El consecuencia, ni Javier ni César Duarte, ni Roberto Sandoval ex gobernador de Nayarit o su fiscal Veytia procesado en Estados Unidos, ni el gobernador Cabeza de Vaca, ni García Luna ni mucho menos los ex presidentes han sido acusados o podrán ser acusados de graves violaciones a derechos humanos como ejecuciones, desapariciones o tortura. Todos ellos son acusados de lavado de dinero, enriquecimiento ilícito, evasión de impuestos, corrupción, tráfico de drogas, vínculos con grupos criminales, etc., no obstante, existe evidencia de sobra de su responsabilidad por acción o aquiescencia en la desaparición y ejecución de personas en un contexto de macrocriminalidad que pasa desapercibida para la autoridad.

Por ello, muchos hemos considerado que la actual FGR debería colaborar con un órgano internacional para crear un Mecanismo Internacional contra la Impunidad, similar a la Comisión Internacional Contra la Impunidad en Guatemala (CICIG), que permita lograr dos objetivos: procesar estos crímenes desde el derecho internacional en su real dimensión de fenómenos generalizados y muy probablemente sistemáticos (es decir, delitos de lesa humanidad), y desmantelar a los grupos criminales que los producen.
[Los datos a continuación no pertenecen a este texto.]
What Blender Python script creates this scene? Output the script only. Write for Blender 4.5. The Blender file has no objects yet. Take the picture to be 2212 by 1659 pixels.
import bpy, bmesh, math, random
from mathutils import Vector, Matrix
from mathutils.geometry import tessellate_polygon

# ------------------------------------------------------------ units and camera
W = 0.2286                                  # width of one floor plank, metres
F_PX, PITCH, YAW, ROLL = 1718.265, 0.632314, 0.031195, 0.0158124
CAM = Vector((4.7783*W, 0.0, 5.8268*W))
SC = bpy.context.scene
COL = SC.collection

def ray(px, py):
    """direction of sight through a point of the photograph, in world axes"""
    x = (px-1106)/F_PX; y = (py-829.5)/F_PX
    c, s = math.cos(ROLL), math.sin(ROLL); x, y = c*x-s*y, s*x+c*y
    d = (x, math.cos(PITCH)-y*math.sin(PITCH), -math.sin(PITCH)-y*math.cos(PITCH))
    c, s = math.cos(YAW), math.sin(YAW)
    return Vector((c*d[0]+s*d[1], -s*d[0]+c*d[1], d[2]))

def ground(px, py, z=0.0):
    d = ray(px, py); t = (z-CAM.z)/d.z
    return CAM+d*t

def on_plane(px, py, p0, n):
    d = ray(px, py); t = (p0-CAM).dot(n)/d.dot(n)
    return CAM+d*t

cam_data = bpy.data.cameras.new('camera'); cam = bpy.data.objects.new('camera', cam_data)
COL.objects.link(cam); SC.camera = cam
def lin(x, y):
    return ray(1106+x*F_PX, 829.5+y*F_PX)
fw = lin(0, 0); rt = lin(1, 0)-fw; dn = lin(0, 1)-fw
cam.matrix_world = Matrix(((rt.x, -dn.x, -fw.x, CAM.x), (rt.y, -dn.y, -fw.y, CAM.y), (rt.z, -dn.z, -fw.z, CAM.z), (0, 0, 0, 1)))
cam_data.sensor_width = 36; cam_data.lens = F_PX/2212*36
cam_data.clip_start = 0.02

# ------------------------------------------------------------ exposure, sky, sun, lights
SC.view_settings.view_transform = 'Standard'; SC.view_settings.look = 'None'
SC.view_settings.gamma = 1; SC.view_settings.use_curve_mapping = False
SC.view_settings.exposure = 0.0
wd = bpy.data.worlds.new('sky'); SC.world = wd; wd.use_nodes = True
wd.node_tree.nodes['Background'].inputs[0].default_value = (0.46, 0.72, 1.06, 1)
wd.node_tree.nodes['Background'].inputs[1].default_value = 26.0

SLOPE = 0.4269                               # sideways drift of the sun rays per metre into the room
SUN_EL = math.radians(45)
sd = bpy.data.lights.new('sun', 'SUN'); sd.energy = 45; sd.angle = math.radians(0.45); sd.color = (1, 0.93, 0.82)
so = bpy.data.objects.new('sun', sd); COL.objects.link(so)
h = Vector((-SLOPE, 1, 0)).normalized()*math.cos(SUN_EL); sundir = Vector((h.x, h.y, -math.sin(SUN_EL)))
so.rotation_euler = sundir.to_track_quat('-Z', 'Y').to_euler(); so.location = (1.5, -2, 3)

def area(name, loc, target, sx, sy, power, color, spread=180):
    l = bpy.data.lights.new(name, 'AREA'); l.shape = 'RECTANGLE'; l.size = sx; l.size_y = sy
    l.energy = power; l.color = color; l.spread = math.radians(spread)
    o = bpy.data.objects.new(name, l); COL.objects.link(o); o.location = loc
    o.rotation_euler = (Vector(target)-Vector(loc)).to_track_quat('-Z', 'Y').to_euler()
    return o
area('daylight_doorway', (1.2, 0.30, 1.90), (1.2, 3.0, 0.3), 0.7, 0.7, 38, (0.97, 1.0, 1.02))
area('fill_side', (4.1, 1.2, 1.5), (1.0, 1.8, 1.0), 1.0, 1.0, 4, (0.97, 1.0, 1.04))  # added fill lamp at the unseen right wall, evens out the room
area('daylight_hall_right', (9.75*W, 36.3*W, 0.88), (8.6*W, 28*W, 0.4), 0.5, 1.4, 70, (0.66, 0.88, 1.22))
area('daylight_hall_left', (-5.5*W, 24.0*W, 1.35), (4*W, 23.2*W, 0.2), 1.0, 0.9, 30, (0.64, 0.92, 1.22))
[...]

Sólo de esa manera se puede reparar dignamente a las víctimas y generar condiciones para diseñar medidas de no repetición.

No podemos simplemente decir “que se aplique la ley”, es más complejo. Se necesita voluntad y buena fe para llevar a cabo una reestructura de fondo que repare el sistema de justicia en México de acuerdo con los estándares del derecho internacional. Pero también hay que hacernos cargo de las consecuencias de un sistema enfermo y raquítico, así como de quienes se benefician de este estado de cosas. Para atravesar este pantano necesitamos instaurar un proceso de justicia transicional, ese es el mandato de 6.5 millones de votos (99.7%) en la consulta, y no podemos retrasarlo más sin pagar mayores consecuencias. Se va el país en ello.